His remarks indicate either that he is a cold fish or that his close aides are too scared to tell him that with every passing day he loses the support of more and more army units. This week, no more than 20 percent of the soldiers deployed in the cities obeyed orders to shoot protesters; eighty percent were not even prepared to mount charges against the demonstrators as they did in the first week of the uprising.

Military units refuse to fire. Tanks won't advance on demonstrators

Our military sources recall the conduct of the Egyptian army in January during the uprising against Hosni Mubarak. The brigade commanders there didn't even bother to relay orders to the officers to have their men open fire and break up the demonstrations because those orders would have been flouted and resulted in a breakdown in discipline and order. (Incidentally, this is still the case in most Egyptian units.)
In Syria, only 34,000 troops are still obedient.
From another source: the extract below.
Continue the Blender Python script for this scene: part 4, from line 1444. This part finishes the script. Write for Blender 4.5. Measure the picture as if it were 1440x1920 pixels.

They are members of the 4th Division under the command of Assad's younger brother, Gen. Maher Assad, parts of the 14th Division and units of the Republican Guard. However, since the beginning of the week, the remaining 176,000 soldiers, the bulk of the Syrian army, are defying orders to fire live ammunition at protesters, whether to shoot them in the legs or even in the air to break up rallies.
The defiant units take up positions against the demonstrators when ordered to do so but then remain passive. Tank units, heavy armored carriers and armored infantry line up in columns. But when ordered to advance on demonstrators, they remain stationary.
Our military sources exclusively name the insubordinate units:
The 5th Syrian Division stationed in the Horan province and its capital Daraa near the border with Jordan –where the uprising against the Assad regime started and which became its epicenter.
Our sources reveal that the commander of this division, General Rifai Mohammed, has been missing for several days and no one knows where he is.

Assad's big test Friday in Aleppo

The demonstrators, who have learned to identify the various armored units by their insignia and emblems,
know that the vehicles of this division will not attack them. So when they appear, they clamber atop the vehicles, wave flags and placards and shout '"The people and the army are one!'"
When Assad said the army has completed its mission in Daraa, he must have been covering up for his loss of control.
The 7th Syrian Division stationed in Homs is in the same situation: Its members are refusing to confront the demonstrators. On Wednesday, May 4, Assad deployed tanks and soldiers he believed would obey him around Al-Rastan, a town near Homs.
The 11th Syrian Division stationed near Aleppo, the second biggest city after Damascus with a population of nearly 3 million, is showing signs of insubordination among its officers and men. Friday is the main day of protest in Syria. This week it will be the big test for Aleppo and this division. If large-scale rallies take place there for the first time and if the 11th division refuses to break them up, a very large new nail will have been hammered into Bashar Assad's coffin.
The Syrian ruler tried to restore his grip on Damascus, the capital, with mass arrests in its suburbs Thursday, May 5, after he was forced in mid-week to withdraw army units from the capital's outlying districts and towns for refusing to fight the demonstrators. This means that control of the greater Damascus area and its population of about two million has passed to his opponents. In readiness for the regular outbreaks after Friday prayers, he has positioned 70 armored carriers and 30 tanks of the still-loyal Republican Guard on the main roads around Damascus. They stand ready to roll back into those urban areas and recapture them from the rebels.

Assad is deaf to advice from close advisers to halt crackdown

In the broad reaches of eastern Syria between Abu Kamal on the junction of the Syrian, Jordanian and Iraqi borders up to Al-Azur in the north, not a single Syrian soldier is to be seen.
Assad just doesn't have enough loyal forces to send there.
DEBKA-Net-Weekly's intelligence sources report signs that support for the regime is also crumbling among the ruling Syrian Ba'ath party elite. Diplomats who are party members, high-ranking bureaucrats and senior party activists, once glad to present the ruler's case to the Western and Arabic media, are suddenly too shy to speak on camera and don't return media phone calls.
Some don't conceal their disgust with the Assad regime's harsh means of suppression.
The Syrian Ambassador to Jordan, Bahjat Sulaiman is one of the most prominent Assad loyalists turned critic.
Sulaiman is not just a run-of-the mill diplomat. For many years he headed Syria's powerful intelligence services and was one of Bashar Assad's father President Hafez Assad's closest associates.
Jordan's King Abdullah II, who is very concerned that the Horan unrest will spill over into the Hashemite Kingdom, this week asked some prominent Jordanians to approach the Syrian ambassador and ask him to go to Damascus and tell Assad he must abandon his crackdown and stop the bloodbath engulfing Syria.
But the ambassador replied there was no point. Assad and the incumbent intelligence director, Gen. Ali Mamluk, are fixated on their mistaken course, Sulaiman explained, and refuse to heed any advice to the contrary.